**EXERCISE GOAL**
Using the data below, output the first line and every line after it up to and including the line containing "COL = scene.collection", exactly as written and with nothing added.

..........

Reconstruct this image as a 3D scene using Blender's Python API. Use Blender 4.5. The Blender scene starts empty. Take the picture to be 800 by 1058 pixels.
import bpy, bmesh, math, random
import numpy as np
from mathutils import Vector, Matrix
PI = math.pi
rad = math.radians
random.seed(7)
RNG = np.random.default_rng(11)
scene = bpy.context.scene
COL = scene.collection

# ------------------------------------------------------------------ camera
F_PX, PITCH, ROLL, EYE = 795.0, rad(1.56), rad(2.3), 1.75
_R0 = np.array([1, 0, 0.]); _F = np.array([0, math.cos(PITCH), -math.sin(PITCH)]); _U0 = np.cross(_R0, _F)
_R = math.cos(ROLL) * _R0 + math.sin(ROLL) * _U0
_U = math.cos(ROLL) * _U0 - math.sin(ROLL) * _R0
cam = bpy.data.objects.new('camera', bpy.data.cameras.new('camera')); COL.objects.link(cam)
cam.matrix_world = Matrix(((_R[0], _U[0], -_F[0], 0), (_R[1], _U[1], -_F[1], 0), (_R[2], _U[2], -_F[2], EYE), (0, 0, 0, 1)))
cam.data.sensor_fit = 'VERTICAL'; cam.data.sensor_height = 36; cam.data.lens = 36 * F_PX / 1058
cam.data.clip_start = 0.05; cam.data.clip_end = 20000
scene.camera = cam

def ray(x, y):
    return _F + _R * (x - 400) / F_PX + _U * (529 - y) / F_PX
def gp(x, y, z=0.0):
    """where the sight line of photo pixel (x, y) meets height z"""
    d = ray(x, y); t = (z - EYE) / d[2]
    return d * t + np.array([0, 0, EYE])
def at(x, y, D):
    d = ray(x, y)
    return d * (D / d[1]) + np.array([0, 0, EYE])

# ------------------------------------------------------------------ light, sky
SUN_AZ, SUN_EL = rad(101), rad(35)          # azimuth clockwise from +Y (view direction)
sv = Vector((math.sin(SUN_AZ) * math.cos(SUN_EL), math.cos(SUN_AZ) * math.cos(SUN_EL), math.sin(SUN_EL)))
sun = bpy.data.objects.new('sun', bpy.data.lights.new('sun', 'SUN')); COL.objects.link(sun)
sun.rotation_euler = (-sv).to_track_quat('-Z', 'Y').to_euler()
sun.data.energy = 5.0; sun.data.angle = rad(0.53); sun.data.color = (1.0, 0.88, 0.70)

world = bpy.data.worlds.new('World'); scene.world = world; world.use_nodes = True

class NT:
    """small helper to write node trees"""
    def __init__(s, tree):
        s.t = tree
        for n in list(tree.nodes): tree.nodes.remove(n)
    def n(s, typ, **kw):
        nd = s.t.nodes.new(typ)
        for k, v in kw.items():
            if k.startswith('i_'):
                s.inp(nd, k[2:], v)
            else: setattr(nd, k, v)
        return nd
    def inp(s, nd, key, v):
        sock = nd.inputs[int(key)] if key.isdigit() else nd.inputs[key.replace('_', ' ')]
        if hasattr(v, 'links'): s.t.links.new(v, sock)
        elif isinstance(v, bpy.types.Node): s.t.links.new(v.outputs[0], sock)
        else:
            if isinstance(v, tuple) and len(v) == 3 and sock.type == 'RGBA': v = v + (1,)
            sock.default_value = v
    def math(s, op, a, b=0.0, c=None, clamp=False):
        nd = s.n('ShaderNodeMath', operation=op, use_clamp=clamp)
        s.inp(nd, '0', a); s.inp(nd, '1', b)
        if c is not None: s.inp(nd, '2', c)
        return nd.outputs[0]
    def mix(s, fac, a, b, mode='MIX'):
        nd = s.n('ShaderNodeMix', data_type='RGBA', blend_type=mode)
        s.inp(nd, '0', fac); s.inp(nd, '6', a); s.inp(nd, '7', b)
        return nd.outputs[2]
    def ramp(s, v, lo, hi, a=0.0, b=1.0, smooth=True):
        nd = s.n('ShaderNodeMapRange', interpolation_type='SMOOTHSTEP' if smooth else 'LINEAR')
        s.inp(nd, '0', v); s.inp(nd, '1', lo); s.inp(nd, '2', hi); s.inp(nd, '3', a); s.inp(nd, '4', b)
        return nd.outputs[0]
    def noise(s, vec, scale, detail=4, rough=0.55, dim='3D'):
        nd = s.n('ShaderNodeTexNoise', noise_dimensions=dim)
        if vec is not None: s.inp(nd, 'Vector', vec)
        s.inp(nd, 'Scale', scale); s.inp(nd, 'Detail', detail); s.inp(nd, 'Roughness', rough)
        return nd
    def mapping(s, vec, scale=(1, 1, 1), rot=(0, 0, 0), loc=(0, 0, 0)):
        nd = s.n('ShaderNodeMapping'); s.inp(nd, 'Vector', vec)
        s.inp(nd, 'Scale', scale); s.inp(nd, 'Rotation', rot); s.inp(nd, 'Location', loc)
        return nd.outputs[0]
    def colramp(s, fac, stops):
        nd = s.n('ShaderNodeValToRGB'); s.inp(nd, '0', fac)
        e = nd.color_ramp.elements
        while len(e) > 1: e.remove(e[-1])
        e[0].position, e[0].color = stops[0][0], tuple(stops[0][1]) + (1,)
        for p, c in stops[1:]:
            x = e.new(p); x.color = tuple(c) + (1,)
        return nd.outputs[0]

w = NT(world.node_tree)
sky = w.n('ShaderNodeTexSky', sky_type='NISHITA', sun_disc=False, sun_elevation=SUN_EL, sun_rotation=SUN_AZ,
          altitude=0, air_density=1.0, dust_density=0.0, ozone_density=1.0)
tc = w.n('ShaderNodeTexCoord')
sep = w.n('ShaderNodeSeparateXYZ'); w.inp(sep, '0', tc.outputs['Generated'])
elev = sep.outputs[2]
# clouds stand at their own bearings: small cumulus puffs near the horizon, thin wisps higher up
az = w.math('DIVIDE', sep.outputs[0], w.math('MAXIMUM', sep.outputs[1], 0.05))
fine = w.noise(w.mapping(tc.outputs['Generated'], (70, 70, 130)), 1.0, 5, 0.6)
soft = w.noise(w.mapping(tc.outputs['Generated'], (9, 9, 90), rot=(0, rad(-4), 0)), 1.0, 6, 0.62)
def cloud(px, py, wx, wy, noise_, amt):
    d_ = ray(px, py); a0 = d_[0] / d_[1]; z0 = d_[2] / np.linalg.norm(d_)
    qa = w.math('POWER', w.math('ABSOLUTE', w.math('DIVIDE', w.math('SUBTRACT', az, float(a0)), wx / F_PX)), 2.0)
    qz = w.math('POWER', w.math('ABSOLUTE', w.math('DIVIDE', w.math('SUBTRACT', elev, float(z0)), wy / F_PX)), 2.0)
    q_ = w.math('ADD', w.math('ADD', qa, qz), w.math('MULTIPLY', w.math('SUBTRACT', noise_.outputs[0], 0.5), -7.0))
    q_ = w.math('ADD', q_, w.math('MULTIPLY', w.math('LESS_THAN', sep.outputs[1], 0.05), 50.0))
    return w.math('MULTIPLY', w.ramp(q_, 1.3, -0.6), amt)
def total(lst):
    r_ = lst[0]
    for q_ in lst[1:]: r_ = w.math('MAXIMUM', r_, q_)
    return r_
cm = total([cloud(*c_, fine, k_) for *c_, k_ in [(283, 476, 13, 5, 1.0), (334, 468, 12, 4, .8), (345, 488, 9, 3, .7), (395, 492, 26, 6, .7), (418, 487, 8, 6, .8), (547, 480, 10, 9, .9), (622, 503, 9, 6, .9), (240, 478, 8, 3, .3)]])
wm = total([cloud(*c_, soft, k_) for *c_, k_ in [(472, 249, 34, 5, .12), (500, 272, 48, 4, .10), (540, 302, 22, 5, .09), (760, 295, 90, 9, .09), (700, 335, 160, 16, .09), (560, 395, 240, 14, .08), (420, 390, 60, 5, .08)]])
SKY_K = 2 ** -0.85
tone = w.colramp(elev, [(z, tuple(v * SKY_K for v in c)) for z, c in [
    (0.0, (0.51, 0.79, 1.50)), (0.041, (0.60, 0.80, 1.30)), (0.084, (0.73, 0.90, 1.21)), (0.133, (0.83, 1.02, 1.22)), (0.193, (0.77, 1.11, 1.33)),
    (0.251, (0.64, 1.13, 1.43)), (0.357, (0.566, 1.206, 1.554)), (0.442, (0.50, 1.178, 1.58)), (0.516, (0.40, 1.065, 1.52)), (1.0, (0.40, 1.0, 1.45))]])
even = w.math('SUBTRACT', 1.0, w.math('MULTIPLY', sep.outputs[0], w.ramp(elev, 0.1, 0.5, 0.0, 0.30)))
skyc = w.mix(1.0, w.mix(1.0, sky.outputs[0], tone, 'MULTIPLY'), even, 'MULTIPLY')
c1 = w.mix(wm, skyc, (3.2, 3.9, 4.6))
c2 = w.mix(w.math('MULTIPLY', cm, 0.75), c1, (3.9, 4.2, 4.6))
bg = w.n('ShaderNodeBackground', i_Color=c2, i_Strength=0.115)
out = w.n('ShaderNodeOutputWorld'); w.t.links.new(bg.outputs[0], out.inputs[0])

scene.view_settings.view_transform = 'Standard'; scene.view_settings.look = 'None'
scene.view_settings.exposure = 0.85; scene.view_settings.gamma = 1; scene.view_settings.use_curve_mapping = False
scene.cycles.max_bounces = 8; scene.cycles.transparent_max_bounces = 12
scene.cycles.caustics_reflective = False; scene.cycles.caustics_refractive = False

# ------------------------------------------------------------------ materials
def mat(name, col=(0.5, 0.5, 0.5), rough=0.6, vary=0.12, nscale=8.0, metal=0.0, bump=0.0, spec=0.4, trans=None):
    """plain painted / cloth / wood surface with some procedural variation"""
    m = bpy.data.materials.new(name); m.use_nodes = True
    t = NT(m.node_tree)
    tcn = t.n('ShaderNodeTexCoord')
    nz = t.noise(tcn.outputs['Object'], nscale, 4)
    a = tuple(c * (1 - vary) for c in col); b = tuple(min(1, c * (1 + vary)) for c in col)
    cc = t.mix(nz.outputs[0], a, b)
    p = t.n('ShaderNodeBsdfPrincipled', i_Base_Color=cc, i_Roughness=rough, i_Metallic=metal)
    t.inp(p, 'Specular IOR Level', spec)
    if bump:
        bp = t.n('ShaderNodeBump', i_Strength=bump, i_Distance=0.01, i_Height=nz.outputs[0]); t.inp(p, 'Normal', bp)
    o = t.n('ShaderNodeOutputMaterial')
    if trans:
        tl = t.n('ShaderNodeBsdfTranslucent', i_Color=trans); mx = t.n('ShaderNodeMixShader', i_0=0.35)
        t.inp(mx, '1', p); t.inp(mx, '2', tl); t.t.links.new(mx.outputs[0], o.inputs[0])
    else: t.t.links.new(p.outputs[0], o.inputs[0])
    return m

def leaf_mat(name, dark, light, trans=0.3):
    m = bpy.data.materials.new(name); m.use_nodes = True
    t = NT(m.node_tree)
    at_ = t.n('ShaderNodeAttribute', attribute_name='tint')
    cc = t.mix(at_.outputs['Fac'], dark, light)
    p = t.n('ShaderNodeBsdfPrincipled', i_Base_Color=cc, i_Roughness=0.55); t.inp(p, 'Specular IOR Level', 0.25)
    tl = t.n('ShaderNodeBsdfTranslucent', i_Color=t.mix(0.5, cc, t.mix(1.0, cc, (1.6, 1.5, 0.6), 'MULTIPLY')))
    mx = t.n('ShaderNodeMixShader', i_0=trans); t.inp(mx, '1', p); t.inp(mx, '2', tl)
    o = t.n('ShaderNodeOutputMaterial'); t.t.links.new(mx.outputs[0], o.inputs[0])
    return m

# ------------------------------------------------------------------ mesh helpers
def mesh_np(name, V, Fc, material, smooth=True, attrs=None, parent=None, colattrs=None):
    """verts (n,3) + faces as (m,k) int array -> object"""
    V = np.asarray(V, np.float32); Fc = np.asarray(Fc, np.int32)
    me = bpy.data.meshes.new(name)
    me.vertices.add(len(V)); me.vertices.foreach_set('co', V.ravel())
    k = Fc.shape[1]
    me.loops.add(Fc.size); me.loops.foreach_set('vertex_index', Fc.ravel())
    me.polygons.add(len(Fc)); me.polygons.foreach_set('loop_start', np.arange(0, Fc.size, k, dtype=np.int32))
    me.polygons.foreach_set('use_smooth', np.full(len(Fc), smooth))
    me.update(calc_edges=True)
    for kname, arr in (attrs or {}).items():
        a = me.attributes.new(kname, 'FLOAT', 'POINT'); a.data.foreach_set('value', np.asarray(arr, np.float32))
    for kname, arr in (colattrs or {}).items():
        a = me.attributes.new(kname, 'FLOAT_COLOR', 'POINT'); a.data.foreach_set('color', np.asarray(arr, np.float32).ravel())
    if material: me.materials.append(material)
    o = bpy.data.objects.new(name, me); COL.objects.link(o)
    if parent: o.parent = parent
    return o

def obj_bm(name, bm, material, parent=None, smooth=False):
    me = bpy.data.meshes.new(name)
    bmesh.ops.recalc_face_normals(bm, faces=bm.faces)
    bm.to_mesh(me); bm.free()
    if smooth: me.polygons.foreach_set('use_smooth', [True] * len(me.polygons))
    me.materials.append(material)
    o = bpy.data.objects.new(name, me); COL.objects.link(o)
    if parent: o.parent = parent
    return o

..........

**TASK RESULT**
Reconstruct this image as a 3D scene using Blender's Python API. Use Blender 4.5. The Blender scene starts empty. Take the picture to be 800 by 1058 pixels.
import bpy, bmesh, math, random
import numpy as np
from mathutils import Vector, Matrix
PI = math.pi
rad = math.radians
random.seed(7)
RNG = np.random.default_rng(11)
scene = bpy.context.scene
COL = scene.collection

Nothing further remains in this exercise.